◆ Data block

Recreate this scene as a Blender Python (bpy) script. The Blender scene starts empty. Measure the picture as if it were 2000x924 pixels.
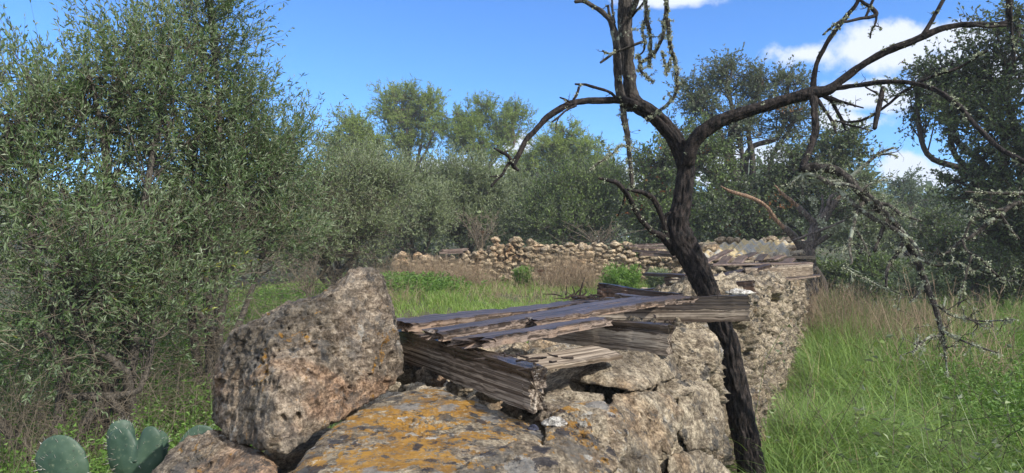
import bpy, bmesh, math, random
import numpy as np
from mathutils import Vector, Matrix
C = bpy.context.scene.collection
SC = bpy.context.scene
EYE = 1.6; F = 1333.333; HY = 462.0
# ------------------------------------------------------------------ camera
cd = bpy.data.cameras.new('camera'); cam = bpy.data.objects.new('camera', cd); C.objects.link(cam)
cam.location = (0, 0, EYE); cam.rotation_euler = (math.radians(90), 0, 0)
cd.sensor_width = 36; cd.lens = 24; cd.clip_start = 0.05; cd.clip_end = 2000
SC.camera = cam
# ------------------------------------------------------------------ light
SUN_EL, SUN_AZ = 38.0, 128.0        # azimuth clockwise from +Y (the view direction): behind the camera, to the right
SKY_S, SUN_S = 0.15, 2.8
EXPO = 0.90
w = bpy.data.worlds.new("World"); SC.world = w; w.use_nodes = True
nt = w.node_tree; nt.nodes.clear()
def nn(nt, t, **kw):
    n = nt.nodes.new(t)
    for k, v in kw.items(): setattr(n, k, v)
    return n
def lk(nt, a, b): nt.links.new(a, b)
def mth(nt, op, a, b=None, c=None, clamp=False):
    n = nt.nodes.new('ShaderNodeMath'); n.operation = op; n.use_clamp = clamp
    for i, v in enumerate((a, b, c)):
        if v is None: continue
        if isinstance(v, (int, float)): n.inputs[i].default_value = v
        else: nt.links.new(v, n.inputs[i])
    return n.outputs[0]
sky = nn(nt, 'ShaderNodeTexSky', sky_type='NISHITA', sun_disc=False)
sky.sun_elevation = math.radians(SUN_EL); sky.sun_rotation = math.radians(SUN_AZ)
sky.air_density = 1.0; sky.dust_density = 0.0; sky.ozone_density = 5.0; sky.altitude = 1300
bg = nn(nt, 'ShaderNodeBackground'); bg.inputs[1].default_value = SKY_S
tint = nn(nt, 'ShaderNodeMix', data_type='RGBA', blend_type='MULTIPLY'); tint.inputs[0].default_value = 1; tint.inputs[7].default_value = (0.40, 0.64, 0.88, 1)
lk(nt, sky.outputs[0], tint.inputs[6]); lk(nt, tint.outputs[2], bg.inputs[0])
tc = nn(nt, 'ShaderNodeTexCoord'); sx = nn(nt, 'ShaderNodeSeparateXYZ'); lk(nt, tc.outputs['Generated'], sx.inputs[0])
ysafe = mth(nt, 'MAXIMUM', sx.outputs[1], 0.02)
u = mth(nt, 'DIVIDE', sx.outputs[0], ysafe); v = mth(nt, 'DIVIDE', sx.outputs[2], ysafe)
uv = nn(nt, 'ShaderNodeCombineXYZ'); lk(nt, u, uv.inputs[0]); lk(nt, v, uv.inputs[1])
cn = nn(nt, 'ShaderNodeTexNoise'); cn.inputs['Scale'].default_value = 9; cn.inputs['Detail'].default_value = 9; cn.inputs['Roughness'].default_value = 0.62
lk(nt, uv.outputs[0], cn.inputs['Vector'])
mask = None
for (px, py, rx, ry) in ((1585, 105, 95, 30), (1700, 105, 150, 55), (1830, 70, 150, 45), (1700, 185, 110, 45), (1900, 150, 170, 60), (1660, 240, 90, 30),
                         (1765, 325, 60, 40), (1830, 350, 60, 30), (1010, 285, 42, 26), (1330, 0, 110, 22), (900, 340, 200, 40), (1210, 350, 120, 50), (1420, 330, 200, 60), (2300, 120, 300, 130), (-500, 200, 300, 80)):
    du = mth(nt, 'MULTIPLY', mth(nt, 'SUBTRACT', u, (px-1000)/F), F/rx)
    dv = mth(nt, 'MULTIPLY', mth(nt, 'SUBTRACT', v, (HY-py)/F), F/ry)
    d = mth(nt, 'SQRT', mth(nt, 'ADD', mth(nt, 'MULTIPLY', du, du), mth(nt, 'MULTIPLY', dv, dv)))
    m = mth(nt, 'SUBTRACT', 1.0, d)
    mask = m if mask is None else mth(nt, 'MAXIMUM', mask, m)
mask = mth(nt, 'ADD', mask, mth(nt, 'MULTIPLY', mth(nt, 'SUBTRACT', cn.outputs['Fac'], 0.5), 2.6))
mr = nn(nt, 'ShaderNodeMapRange', interpolation_type='SMOOTHSTEP'); mr.inputs[1].default_value = -0.05; mr.inputs[2].default_value = 0.55
lk(nt, mask, mr.inputs[0])
front = mth(nt, 'GREATER_THAN', sx.outputs[1], 0.03)
fac = mth(nt, 'MULTIPLY', mr.outputs[0], mth(nt, 'MULTIPLY', front, 0.93))
# broken cloud added as neutral fill light, unseen overhead and behind the viewer
cn2 = nn(nt, 'ShaderNodeTexNoise'); cn2.inputs['Scale'].default_value = 2.2; cn2.inputs['Detail'].default_value = 8; lk(nt, tc.outputs['Generated'], cn2.inputs['Vector'])
over = mth(nt, 'ADD', mth(nt, 'MULTIPLY', sx.outputs[1], -1.2), mth(nt, 'MULTIPLY', sx.outputs[2], 1.7))
om = nn(nt, 'ShaderNodeMapRange', interpolation_type='SMOOTHSTEP'); om.inputs[1].default_value = 0.0; om.inputs[2].default_value = 0.9; lk(nt, over, om.inputs[0])
cm = nn(nt, 'ShaderNodeMapRange', interpolation_type='SMOOTHSTEP'); cm.inputs[1].default_value = 0.34; cm.inputs[2].default_value = 0.50; lk(nt, cn2.outputs['Fac'], cm.inputs[0])
facB = fac; fac = mth(nt, 'MAXIMUM', fac, mth(nt, 'MULTIPLY', om.outputs[0], cm.outputs[0]))
cb = nn(nt, 'ShaderNodeBackground'); cb.inputs[0].default_value = (0.80, 0.85, 0.95, 1); cb.inputs[1].default_value = 0.66
mx = nn(nt, 'ShaderNodeMixShader'); lk(nt, fac, mx.inputs[0]); lk(nt, bg.outputs[0], mx.inputs[1]); lk(nt, cb.outputs[0], mx.inputs[2])
wo = nn(nt, 'ShaderNodeOutputWorld'); lk(nt, mx.outputs[0], wo.inputs[0])
sd = bpy.data.lights.new('sun', 'SUN'); sun = bpy.data.objects.new('sun', sd); C.objects.link(sun)
sd.energy = SUN_S; sd.angle = math.radians(0.5 if SUN_S > 2 else 10); sd.color = (1.0, 0.94, 0.85)
_e, _a = math.radians(SUN_EL), math.radians(SUN_AZ)
sdir = Vector((math.sin(_a)*math.cos(_e), math.cos(_a)*math.cos(_e), math.sin(_e)))
sun.rotation_euler = sdir.to_track_quat('Z', 'Y').to_euler(); sun.location = sdir*50
vs = SC.view_settings; vs.view_transform = 'Standard'; vs.look = 'None'; vs.exposure = EXPO; vs.gamma = 1; vs.use_curve_mapping = False
SC.render.engine = 'CYCLES'

# ------------------------------------------------------------------ helpers
def tag(o, label=None, cat=None, group=None, kind=None):
    if label: o['label'] = label
    if cat: o['category'] = cat
    if group: o['group'] = group
    if kind: o['kind'] = kind
    return o
def P(px, py, D): return np.array(((px-1000)/F*D, D, EYE-(py-HY)/F*D))
def PZ(px, py, drop):
    D = drop*F/(py-HY); return P(px, py, D)
def empty(name, loc, label=None, cat=None, group=None):
    o = bpy.data.objects.new(name, None); C.objects.link(o); o.location = tuple(loc); o.empty_display_size = 0.1
    return tag(o, label, cat, group)
def mesh_np(name, V, faces, mat, attrs=None, smooth=False):
    """faces: list of int arrays (M,k)"""
    me = bpy.data.meshes.new(name)
    V = np.ascontiguousarray(V, dtype=np.float32)
    if not isinstance(faces, (list, tuple)): faces = [faces]
    faces = [f for f in faces if len(f)]
    idx = np.concatenate([f.reshape(-1) for f in faces]).astype(np.int32)
    tot = np.concatenate([np.full(len(f), f.shape[1], np.int32) for f in faces])
    st = np.concatenate(([0], np.cumsum(tot)[:-1])).astype(np.int32)
    me.vertices.add(len(V)); me.vertices.foreach_set('co', V.ravel())
    me.loops.add(len(idx)); me.loops.foreach_set('vertex_index', idx)
    me.polygons.add(len(tot)); me.polygons.foreach_set('loop_start', st); me.polygons.foreach_set('loop_total', tot)
    me.update(calc_edges=True)
    me.polygons.foreach_set('use_smooth', np.full(len(tot), smooth, dtype=bool))
    if attrs is not None:
        a = me.attributes.new('tint', 'FLOAT', 'POINT'); a.data.foreach_set('value', np.ascontiguousarray(attrs, dtype=np.float32))
    me.materials.append(mat); me.validate()
    return me
def wloc(o):
    p = np.zeros(3)
    while o is not None: p = p+np.array(o.location); o = o.parent
    return p
def obj(name, V, faces, mat, parent=None, attrs=None, smooth=False, loc=None):
    V = np.asarray(V, dtype=np.float64)
    if parent is not None: off = wloc(parent); pl = (0, 0, 0)
    else:
        off = np.array(loc) if loc is not None else np.array((V[:,0].mean(), V[:,1].mean(), V[:,2].min())); pl = tuple(off)
    me = mesh_np(name, V-off, faces, mat, attrs, smooth)
    o = bpy.data.objects.new(name, me); C.objects.link(o); o.location = pl
    if parent is not None: o.parent = parent
    return o
class MB:
    def __init__(s): s.V=[]; s.F=[]; s.A=[]; s.n=0
    def add(s, V, Fs, A=None):
        V = np.asarray(V).reshape(-1, 3)
        for f in (Fs if isinstance(Fs, list) else [Fs]): s.F.append(np.asarray(f)+s.n)
        s.V.append(V); s.A.append(np.zeros(len(V)) if A is None else np.broadcast_to(A, (len(V),))); s.n += len(V)
    def obj(s, name, mat, parent=None, smooth=False, loc=None):
        by = {}
        for f in s.F: by.setdefault(f.shape[1], []).append(f)
        return obj(name, np.concatenate(s.V), [np.concatenate(x) for x in by.values()], mat, parent, np.concatenate(s.A), smooth, loc)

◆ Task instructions
Search the data for "scene" and list every line in which it occurs.

◆ Correct response
Recreate this scene as a Blender Python (bpy) script. The Blender scene starts empty. Measure the picture as if it were 2000x924 pixels.
C = bpy.context.scene.collection
SC = bpy.context.scene